(Scene modeling code data)

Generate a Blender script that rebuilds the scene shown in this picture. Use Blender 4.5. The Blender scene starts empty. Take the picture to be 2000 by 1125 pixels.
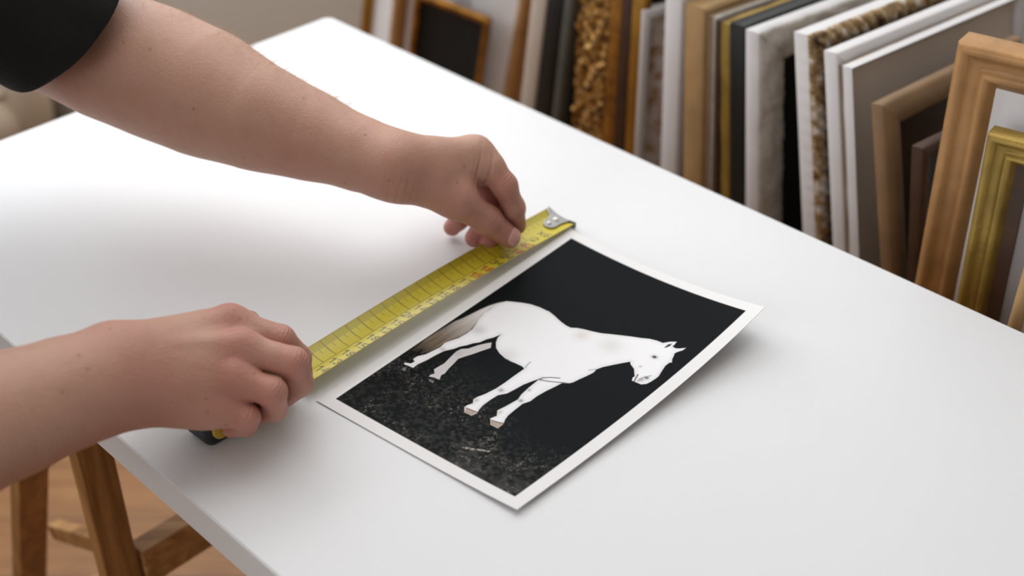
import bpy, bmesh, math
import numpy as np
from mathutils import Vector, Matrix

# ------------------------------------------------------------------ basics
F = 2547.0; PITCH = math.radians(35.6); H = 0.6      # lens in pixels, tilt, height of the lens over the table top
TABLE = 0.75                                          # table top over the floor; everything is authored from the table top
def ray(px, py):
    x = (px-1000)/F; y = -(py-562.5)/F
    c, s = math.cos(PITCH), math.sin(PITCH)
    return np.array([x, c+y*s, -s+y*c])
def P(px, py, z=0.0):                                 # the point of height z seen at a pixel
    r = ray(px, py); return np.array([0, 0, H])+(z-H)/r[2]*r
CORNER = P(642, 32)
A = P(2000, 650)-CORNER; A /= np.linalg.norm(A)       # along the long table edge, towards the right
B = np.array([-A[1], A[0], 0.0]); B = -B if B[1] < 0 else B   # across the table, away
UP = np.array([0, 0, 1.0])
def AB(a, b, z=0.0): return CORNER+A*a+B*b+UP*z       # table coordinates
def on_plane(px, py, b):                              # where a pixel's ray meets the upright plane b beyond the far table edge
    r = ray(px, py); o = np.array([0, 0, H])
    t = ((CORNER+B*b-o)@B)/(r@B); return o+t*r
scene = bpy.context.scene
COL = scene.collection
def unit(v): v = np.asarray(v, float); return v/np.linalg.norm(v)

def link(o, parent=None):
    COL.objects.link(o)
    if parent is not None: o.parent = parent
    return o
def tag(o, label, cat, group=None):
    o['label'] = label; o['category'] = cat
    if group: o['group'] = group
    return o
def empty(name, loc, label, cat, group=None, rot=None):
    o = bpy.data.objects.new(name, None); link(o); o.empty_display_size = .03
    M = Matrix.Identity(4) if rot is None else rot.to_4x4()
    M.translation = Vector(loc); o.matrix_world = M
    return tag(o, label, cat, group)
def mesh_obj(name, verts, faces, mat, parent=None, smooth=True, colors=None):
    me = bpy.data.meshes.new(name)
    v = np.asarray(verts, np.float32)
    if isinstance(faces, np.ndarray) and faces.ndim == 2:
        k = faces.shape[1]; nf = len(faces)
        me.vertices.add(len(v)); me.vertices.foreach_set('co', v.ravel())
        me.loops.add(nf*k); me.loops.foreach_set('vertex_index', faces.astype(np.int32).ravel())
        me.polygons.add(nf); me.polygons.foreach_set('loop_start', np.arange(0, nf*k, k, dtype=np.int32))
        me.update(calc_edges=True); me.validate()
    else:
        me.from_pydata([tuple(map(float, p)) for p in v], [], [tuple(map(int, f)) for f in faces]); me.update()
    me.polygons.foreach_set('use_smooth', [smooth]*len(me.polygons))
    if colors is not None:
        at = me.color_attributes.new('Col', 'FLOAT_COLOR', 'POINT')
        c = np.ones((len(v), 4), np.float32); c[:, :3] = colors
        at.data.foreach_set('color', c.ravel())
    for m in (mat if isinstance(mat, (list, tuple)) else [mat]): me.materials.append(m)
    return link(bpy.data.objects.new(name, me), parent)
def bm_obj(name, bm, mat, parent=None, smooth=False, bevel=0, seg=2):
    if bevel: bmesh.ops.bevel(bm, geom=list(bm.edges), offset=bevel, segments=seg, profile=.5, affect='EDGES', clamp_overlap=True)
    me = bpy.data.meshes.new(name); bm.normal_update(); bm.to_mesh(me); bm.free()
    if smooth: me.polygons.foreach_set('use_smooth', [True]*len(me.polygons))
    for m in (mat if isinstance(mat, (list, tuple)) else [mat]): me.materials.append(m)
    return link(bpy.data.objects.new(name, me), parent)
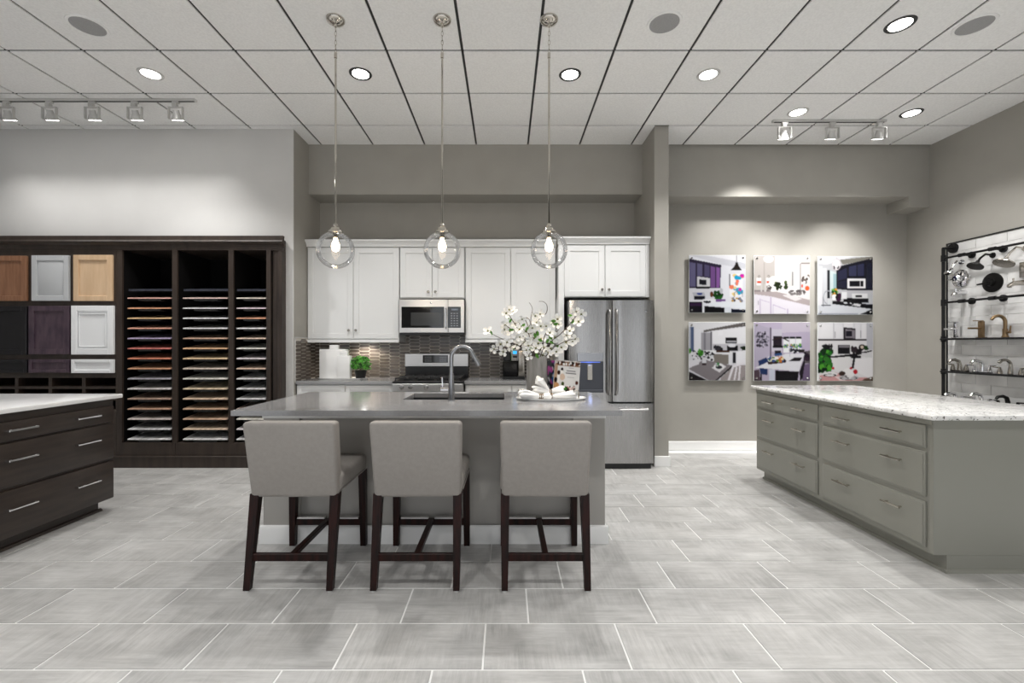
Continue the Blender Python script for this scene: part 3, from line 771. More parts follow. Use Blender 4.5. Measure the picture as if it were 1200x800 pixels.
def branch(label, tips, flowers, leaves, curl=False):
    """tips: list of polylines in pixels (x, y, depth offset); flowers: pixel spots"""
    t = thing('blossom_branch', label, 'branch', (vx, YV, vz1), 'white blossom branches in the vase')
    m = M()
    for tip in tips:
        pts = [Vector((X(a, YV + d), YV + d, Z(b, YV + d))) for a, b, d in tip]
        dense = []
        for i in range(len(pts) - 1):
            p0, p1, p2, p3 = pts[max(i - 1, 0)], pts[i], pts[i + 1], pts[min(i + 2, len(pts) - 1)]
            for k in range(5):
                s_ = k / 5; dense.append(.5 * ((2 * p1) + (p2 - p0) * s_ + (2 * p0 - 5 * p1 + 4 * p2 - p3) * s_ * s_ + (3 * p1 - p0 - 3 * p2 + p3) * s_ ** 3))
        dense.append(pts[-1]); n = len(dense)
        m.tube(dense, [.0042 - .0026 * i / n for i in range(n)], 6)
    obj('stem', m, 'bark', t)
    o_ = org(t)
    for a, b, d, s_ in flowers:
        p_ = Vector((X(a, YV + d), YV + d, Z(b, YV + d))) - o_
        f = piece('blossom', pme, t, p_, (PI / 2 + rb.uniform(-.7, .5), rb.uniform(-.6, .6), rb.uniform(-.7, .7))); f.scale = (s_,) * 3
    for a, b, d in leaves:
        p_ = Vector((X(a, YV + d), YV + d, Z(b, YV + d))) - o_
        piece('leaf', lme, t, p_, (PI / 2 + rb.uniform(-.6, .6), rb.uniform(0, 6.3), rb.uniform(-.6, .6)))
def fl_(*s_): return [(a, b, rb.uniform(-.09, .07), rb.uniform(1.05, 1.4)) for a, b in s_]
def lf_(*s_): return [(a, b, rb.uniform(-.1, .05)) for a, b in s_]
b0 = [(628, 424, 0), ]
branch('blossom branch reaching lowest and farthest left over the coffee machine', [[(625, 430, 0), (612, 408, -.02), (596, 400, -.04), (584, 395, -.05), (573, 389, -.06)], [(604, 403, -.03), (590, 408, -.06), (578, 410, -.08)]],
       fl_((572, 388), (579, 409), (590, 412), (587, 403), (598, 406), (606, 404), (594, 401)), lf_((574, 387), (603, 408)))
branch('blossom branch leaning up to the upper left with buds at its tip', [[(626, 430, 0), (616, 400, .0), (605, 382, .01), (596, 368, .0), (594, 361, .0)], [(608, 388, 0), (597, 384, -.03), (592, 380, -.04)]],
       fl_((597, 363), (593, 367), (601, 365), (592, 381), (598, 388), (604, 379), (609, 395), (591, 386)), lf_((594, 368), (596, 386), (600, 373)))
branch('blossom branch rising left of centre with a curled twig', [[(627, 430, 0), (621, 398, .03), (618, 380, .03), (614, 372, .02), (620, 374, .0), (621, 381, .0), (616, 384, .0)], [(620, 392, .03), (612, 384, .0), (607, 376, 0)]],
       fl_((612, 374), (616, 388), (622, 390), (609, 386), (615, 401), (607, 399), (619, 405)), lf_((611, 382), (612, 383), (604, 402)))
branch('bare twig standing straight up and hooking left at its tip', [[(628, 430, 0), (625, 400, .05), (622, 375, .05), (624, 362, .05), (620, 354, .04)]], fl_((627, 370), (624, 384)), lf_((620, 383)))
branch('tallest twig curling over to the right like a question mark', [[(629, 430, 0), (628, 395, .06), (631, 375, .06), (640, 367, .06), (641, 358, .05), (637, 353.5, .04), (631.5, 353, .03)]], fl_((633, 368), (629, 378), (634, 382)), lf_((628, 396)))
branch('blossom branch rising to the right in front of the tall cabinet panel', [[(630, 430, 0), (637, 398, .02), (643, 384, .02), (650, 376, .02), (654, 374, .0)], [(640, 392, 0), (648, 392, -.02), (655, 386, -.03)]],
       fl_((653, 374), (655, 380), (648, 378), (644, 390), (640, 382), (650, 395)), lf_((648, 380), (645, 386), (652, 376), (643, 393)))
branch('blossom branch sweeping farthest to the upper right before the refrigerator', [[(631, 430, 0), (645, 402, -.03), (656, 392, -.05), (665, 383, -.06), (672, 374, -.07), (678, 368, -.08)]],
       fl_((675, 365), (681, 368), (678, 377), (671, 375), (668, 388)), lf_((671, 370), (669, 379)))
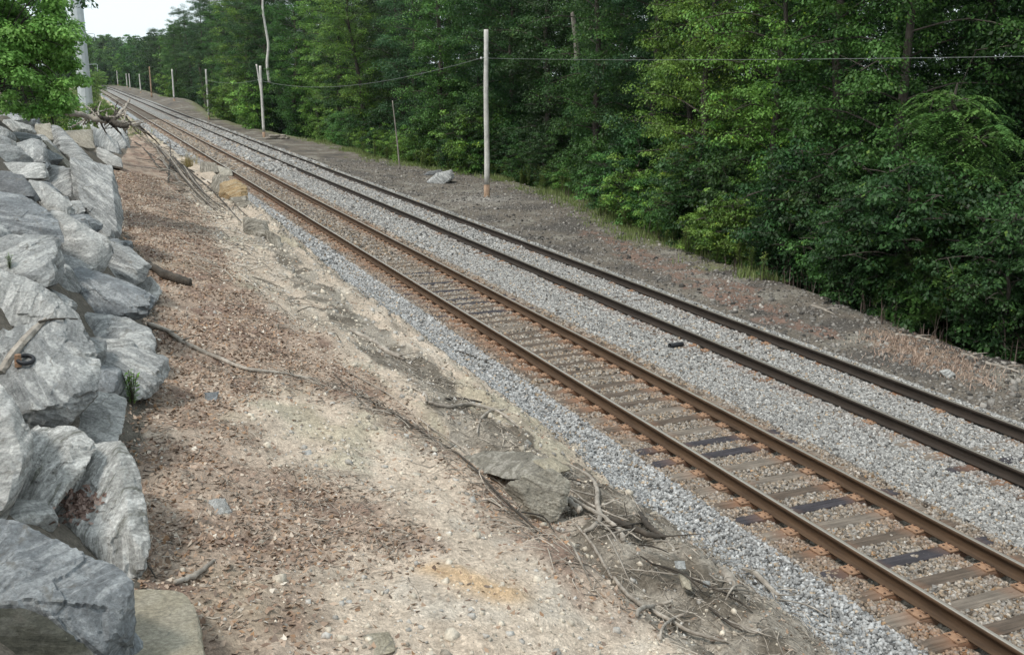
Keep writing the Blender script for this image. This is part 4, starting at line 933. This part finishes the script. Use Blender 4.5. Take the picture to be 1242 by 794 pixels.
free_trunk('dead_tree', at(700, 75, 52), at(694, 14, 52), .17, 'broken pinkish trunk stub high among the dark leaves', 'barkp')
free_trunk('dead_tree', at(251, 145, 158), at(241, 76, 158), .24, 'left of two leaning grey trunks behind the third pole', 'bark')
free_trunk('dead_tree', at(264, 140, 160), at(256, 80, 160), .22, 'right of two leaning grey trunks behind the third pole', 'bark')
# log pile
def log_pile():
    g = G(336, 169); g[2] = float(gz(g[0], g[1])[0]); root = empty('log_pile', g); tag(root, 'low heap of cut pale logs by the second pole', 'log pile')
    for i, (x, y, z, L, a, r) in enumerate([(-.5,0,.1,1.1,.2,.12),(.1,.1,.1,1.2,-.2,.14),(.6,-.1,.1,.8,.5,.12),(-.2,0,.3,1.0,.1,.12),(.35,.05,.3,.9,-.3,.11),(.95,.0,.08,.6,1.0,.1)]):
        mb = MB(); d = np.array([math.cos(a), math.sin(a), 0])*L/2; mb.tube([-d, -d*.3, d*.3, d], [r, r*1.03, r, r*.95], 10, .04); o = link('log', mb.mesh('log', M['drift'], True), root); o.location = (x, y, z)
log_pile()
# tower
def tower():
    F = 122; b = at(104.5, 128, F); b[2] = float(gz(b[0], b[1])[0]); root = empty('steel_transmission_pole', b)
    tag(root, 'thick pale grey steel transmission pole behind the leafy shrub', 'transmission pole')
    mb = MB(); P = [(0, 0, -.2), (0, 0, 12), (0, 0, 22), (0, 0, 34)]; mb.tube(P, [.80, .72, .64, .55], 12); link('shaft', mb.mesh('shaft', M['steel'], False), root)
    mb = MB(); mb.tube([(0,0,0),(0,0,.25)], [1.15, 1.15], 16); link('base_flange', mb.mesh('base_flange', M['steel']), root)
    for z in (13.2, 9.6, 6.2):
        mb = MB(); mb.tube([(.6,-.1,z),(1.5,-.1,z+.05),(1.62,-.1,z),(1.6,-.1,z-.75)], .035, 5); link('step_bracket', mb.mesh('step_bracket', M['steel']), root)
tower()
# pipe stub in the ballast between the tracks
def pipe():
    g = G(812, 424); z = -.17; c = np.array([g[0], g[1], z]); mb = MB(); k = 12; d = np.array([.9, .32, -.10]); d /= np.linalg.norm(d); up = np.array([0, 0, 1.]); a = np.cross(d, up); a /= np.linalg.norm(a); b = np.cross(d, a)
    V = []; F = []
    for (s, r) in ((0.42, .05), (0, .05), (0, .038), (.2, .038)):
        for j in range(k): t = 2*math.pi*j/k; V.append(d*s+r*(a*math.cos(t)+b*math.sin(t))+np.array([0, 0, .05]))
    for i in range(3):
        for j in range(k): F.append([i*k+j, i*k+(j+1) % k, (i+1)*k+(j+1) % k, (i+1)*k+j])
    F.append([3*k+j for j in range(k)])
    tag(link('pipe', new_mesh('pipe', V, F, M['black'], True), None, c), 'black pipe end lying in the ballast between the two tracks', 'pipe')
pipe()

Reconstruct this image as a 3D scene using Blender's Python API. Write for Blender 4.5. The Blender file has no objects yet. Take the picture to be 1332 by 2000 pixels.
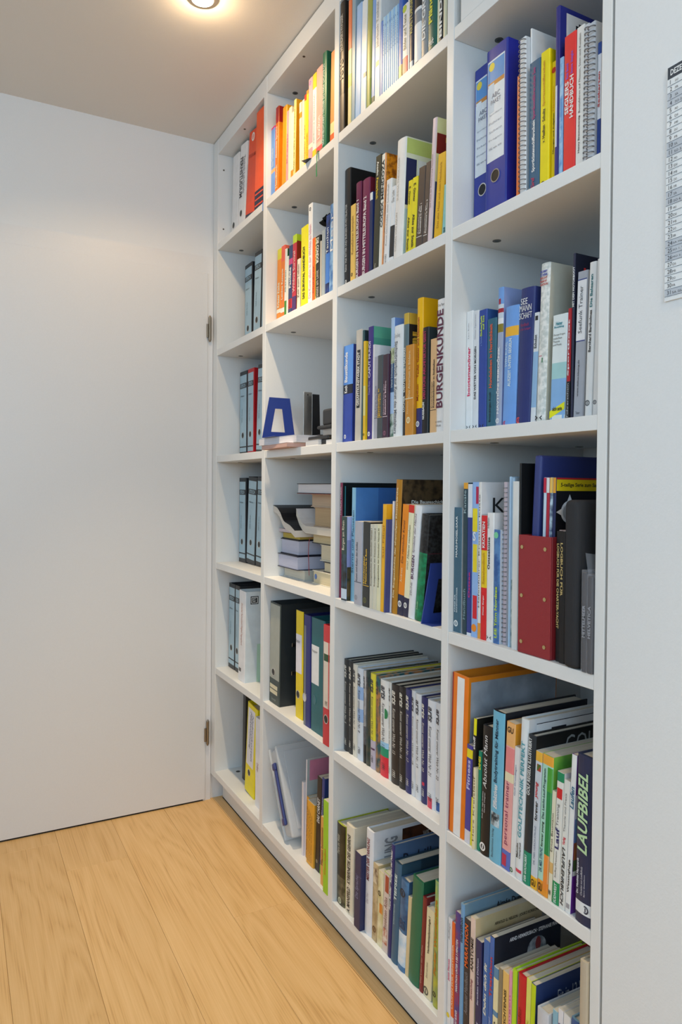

◆ **What the task asks**: Your task is to reproduce exactly the lines from the start of the data above through the line containing "def unit(v): v", leaving every picture out.

◆ **Task response**:
Generate a Blender script that rebuilds the scene shown in this picture. Use Blender 4.5. The Blender scene starts empty. Take the picture to be 2000 by 1125 pixels.
import bpy, bmesh, math
import numpy as np
from mathutils import Vector, Matrix

# ------------------------------------------------------------------ basics
F = 2547.0; PITCH = math.radians(35.6); H = 0.6      # lens in pixels, tilt, height of the lens over the table top
TABLE = 0.75                                          # table top over the floor; everything is authored from the table top
def ray(px, py):
    x = (px-1000)/F; y = -(py-562.5)/F
    c, s = math.cos(PITCH), math.sin(PITCH)
    return np.array([x, c+y*s, -s+y*c])
def P(px, py, z=0.0):                                 # the point of height z seen at a pixel
    r = ray(px, py); return np.array([0, 0, H])+(z-H)/r[2]*r
CORNER = P(642, 32)
A = P(2000, 650)-CORNER; A /= np.linalg.norm(A)       # along the long table edge, towards the right
B = np.array([-A[1], A[0], 0.0]); B = -B if B[1] < 0 else B   # across the table, away
UP = np.array([0, 0, 1.0])
def AB(a, b, z=0.0): return CORNER+A*a+B*b+UP*z       # table coordinates
def on_plane(px, py, b):                              # where a pixel's ray meets the upright plane b beyond the far table edge
    r = ray(px, py); o = np.array([0, 0, H])
    t = ((CORNER+B*b-o)@B)/(r@B); return o+t*r
scene = bpy.context.scene
COL = scene.collection
def unit(v): v = np.asarray(v, float); return v/np.linalg.norm(v)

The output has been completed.